Over the past 10 years, only 14 horses have run all three legs of the Triple Crown, and that includes three who won the first two. Now with Rich Strike’s absence, the virtual guarantee of the Preakness being run with a Triple Crown chance truly on the line has not happened since 2018: Medina Spirit ran last year after testing positive at the Derby for a substance not allowed on race day and was eventually disqualified; the races in 2020 happened out of order, with the Preakness last; and in 2018 neither DQ’ed winner Maximum Security nor elevated Country House went to Pimlico.
A representative of 1/ST Racing, which runs the Preakness, said officials have discussed internally the possibility of pushing the race back and plan to speak to Triple Crown partners about it.
President and CEO Dave O’Rourke said the New York Racing Association is always willing to have thoughtful conversation around important issues that will affect the future of racing and added any fundamental changes "would demand careful and deliberate consideration among all relevant parties.”
“To sweep the Kentucky Derby, Preakness and Belmont Stakes requires an extraordinarily talented horse to perform heroically at three different racetracks over a period of just five weeks," O'Rourke said. "This condensed schedule helps to sustain the excitement and enthusiasm that surrounds a Triple Crown quest and plays a role in the lasting success of each leg of the series.”
Moss is of the belief the Preakness is becoming a weak link in the series because so few horses run again two weeks after the Derby.
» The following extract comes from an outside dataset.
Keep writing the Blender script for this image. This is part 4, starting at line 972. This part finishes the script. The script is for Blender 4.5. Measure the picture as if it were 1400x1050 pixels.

This year’s field of nine has three returnees from the Derby that went off with 20 in the starting gate: Epicenter, Simplification, and Happy Jack.
Trainer Mark Casse, who started War of Will in all three Triple Crown races in 2019 — the colt won the Preakness and Sir Winston, also from his stable, took the Belmont — doesn’t want anything to change.
“You would take away everything the Triple Crown is by changing the timing,” Casse said. “It needs to stay the way it is. If you started spacing the races out, you take away the biggest tradition we have in horse racing in North America.”
Motion agrees with Casse on the grounds of tradition and the difficulty of keeping the public’s attention for a longer period of time. He also isn’t worried about another long Triple Crown drought like the one from Affirmed in 1978 to American Pharoah in 2015 and thinks horse racing should stand pat.
“It’s not meant to be easy, and a good horse is going to come around and do it again," Motion said. "Maybe it takes a really good horse. Maybe it takes a year when there aren’t that many good horses so he can win the Triple Crown. But whatever it is, it’s going to happen again. There’s no doubt.”